→ **Data excerpt**:
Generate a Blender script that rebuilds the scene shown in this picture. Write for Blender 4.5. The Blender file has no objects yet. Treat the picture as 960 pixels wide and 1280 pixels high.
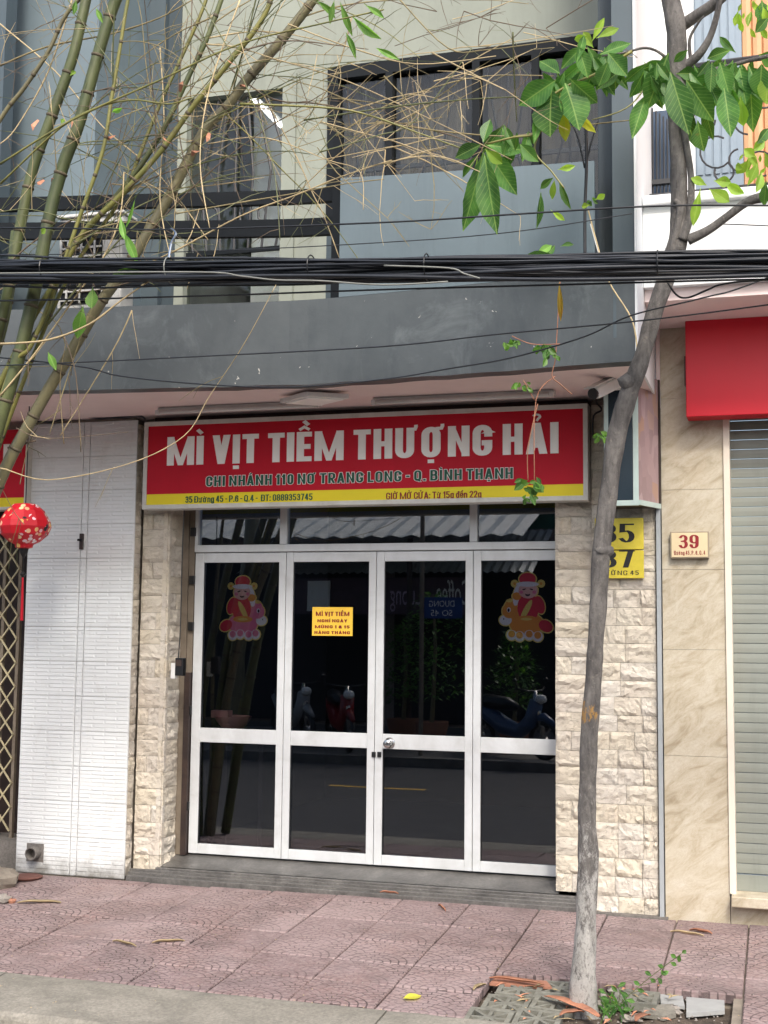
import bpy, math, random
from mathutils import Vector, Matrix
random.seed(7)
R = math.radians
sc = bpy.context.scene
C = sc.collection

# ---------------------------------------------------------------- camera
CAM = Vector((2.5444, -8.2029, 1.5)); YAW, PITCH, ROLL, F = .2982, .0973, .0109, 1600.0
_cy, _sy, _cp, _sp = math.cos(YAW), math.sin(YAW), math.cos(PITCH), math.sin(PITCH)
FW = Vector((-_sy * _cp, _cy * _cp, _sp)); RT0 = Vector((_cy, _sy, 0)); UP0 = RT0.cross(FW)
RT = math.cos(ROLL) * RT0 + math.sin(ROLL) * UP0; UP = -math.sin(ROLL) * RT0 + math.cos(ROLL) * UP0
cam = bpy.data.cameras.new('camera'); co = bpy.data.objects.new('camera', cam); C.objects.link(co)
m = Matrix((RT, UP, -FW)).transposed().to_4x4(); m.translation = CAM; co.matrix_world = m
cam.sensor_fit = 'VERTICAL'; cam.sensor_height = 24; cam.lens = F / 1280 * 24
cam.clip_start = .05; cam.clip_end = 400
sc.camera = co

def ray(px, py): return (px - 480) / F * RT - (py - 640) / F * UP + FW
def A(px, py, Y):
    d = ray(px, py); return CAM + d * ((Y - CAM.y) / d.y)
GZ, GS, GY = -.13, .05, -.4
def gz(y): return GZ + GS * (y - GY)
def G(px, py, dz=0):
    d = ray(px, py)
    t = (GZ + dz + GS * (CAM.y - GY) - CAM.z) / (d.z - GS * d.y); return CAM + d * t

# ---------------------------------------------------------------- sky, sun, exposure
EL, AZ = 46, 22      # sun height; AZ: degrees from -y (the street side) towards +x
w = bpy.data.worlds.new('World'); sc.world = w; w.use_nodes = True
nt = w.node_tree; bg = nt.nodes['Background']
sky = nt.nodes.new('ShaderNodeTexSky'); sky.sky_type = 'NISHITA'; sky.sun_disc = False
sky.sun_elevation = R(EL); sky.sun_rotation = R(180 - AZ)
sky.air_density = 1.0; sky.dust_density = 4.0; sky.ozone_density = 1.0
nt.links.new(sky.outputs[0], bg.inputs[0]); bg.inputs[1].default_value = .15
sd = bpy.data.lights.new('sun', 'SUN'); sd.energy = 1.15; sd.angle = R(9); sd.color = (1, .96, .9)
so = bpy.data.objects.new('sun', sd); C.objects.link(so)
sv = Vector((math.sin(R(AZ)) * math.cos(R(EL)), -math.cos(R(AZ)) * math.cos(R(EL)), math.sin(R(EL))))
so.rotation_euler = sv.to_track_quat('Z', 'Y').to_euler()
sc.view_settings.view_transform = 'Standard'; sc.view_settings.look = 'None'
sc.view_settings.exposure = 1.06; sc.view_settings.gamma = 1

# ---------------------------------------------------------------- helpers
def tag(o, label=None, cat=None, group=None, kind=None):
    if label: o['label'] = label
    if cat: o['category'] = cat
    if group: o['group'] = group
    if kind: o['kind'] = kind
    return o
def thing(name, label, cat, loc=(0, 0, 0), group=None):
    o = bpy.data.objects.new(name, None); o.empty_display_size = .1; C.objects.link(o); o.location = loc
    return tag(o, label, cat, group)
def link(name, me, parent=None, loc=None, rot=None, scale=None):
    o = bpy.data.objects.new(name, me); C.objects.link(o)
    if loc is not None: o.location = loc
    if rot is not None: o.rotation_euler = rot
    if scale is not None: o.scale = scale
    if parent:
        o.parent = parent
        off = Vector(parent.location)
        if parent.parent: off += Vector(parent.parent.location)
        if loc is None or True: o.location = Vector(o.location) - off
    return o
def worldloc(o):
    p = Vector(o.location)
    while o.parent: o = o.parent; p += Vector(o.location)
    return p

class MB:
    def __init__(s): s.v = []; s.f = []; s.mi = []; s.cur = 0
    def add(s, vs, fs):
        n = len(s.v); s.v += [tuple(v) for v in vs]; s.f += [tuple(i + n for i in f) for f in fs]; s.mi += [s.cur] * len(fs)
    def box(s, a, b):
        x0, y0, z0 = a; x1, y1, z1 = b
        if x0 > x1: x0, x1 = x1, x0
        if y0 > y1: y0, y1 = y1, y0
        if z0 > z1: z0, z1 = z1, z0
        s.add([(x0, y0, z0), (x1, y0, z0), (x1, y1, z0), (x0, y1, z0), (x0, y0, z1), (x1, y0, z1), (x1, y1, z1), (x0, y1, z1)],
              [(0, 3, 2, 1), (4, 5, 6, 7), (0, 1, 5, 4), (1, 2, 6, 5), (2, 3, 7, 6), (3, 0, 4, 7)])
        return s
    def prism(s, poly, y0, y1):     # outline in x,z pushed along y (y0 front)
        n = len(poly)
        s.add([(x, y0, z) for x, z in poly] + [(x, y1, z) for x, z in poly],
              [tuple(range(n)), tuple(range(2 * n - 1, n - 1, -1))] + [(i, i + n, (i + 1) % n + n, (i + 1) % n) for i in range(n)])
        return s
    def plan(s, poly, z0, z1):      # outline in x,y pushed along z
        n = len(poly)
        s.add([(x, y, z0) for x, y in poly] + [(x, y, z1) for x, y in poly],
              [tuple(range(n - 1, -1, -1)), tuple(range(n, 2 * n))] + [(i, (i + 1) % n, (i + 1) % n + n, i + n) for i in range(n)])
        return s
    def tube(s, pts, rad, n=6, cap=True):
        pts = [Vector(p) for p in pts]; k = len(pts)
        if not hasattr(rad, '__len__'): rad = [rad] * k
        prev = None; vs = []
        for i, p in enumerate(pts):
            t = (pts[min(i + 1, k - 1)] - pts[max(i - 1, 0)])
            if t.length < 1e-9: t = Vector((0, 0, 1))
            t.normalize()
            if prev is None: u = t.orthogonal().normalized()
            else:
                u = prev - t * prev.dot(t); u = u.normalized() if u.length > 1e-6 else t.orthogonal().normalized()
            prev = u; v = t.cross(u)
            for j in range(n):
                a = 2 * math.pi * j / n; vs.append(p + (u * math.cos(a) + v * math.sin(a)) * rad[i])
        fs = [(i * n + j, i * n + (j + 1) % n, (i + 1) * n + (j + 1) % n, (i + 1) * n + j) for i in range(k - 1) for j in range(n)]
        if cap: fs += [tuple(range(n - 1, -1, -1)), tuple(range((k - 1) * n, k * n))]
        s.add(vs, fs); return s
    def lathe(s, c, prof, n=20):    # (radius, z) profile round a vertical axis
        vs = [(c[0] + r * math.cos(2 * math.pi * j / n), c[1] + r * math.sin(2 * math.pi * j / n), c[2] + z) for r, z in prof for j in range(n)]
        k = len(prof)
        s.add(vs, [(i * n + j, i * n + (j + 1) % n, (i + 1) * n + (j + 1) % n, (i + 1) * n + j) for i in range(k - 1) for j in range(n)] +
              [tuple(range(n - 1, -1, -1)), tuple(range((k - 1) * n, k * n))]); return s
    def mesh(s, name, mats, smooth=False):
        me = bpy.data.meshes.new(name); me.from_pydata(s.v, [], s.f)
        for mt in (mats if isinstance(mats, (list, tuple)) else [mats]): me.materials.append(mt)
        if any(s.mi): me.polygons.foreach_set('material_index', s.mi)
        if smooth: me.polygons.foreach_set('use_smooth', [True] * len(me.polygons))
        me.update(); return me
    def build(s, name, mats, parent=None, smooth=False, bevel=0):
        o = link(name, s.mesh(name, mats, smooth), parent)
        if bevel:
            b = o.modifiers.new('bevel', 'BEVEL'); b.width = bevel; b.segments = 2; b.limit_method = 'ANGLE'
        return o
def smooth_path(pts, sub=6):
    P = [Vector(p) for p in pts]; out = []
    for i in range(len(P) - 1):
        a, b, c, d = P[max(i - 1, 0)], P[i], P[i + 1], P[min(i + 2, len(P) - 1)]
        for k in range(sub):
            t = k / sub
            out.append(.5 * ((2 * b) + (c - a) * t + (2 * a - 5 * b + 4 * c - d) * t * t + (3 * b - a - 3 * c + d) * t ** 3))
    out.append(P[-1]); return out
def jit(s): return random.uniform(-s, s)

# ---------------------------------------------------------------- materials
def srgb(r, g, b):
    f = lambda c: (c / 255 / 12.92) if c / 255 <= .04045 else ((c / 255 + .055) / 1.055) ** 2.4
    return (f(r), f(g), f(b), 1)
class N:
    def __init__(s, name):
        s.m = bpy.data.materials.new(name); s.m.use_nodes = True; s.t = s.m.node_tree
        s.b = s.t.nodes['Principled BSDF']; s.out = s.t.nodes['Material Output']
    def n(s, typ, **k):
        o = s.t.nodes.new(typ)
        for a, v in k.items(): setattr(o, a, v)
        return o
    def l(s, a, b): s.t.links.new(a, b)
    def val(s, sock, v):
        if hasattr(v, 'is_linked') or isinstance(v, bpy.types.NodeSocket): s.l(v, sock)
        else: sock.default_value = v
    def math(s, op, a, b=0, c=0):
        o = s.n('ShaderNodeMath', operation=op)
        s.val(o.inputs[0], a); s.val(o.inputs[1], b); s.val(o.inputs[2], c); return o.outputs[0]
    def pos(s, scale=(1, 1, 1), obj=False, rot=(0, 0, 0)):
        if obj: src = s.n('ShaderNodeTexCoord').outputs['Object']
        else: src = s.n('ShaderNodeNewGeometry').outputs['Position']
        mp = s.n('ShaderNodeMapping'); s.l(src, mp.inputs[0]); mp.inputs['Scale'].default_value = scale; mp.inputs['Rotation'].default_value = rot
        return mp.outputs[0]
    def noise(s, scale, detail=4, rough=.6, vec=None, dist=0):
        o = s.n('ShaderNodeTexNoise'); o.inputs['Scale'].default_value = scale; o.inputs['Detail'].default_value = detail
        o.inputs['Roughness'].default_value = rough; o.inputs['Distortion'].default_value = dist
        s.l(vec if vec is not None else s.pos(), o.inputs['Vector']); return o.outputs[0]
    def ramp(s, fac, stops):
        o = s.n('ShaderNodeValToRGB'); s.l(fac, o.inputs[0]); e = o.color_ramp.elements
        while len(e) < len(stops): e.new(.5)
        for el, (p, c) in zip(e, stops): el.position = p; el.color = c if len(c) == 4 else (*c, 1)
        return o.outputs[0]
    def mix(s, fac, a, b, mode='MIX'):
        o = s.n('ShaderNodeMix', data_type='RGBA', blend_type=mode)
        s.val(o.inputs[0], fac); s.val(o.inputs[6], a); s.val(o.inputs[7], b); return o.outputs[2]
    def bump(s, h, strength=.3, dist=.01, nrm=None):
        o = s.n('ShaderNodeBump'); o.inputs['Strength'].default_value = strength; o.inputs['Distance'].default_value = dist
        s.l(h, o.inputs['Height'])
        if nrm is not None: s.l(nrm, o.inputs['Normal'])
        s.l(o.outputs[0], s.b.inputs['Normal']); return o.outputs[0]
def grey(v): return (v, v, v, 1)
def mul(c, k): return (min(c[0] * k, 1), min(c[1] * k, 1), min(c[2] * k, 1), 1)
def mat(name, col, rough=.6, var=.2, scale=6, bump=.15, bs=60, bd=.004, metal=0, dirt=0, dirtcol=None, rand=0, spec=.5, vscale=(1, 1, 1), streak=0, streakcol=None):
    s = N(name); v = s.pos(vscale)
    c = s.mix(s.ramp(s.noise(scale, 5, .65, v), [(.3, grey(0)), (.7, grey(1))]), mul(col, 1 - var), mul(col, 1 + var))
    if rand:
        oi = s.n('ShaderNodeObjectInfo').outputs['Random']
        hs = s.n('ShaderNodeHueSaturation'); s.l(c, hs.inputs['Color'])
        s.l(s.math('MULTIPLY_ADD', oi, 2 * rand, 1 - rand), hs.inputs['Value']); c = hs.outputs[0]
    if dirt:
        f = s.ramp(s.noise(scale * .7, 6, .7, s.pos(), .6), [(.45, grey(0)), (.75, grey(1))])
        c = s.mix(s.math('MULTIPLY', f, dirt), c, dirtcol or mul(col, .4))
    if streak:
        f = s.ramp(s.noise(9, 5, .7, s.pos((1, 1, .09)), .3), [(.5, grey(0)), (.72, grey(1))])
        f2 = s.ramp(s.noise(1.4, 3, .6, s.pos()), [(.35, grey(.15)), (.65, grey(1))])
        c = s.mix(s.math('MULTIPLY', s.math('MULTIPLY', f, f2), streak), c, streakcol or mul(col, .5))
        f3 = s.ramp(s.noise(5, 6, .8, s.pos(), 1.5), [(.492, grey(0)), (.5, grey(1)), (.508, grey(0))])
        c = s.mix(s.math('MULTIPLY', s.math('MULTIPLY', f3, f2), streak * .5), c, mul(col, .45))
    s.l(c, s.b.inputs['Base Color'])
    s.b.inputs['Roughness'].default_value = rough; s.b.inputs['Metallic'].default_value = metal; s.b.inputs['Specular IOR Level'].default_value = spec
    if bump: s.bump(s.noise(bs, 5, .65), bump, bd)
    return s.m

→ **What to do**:
Please reproduce the listing exactly from its opening line through the line that contains "C = sc.collection", both included, with all pictures omitted.

→ **Problem solution**:
Generate a Blender script that rebuilds the scene shown in this picture. Write for Blender 4.5. The Blender file has no objects yet. Treat the picture as 960 pixels wide and 1280 pixels high.
import bpy, math, random
from mathutils import Vector, Matrix
random.seed(7)
R = math.radians
sc = bpy.context.scene
C = sc.collection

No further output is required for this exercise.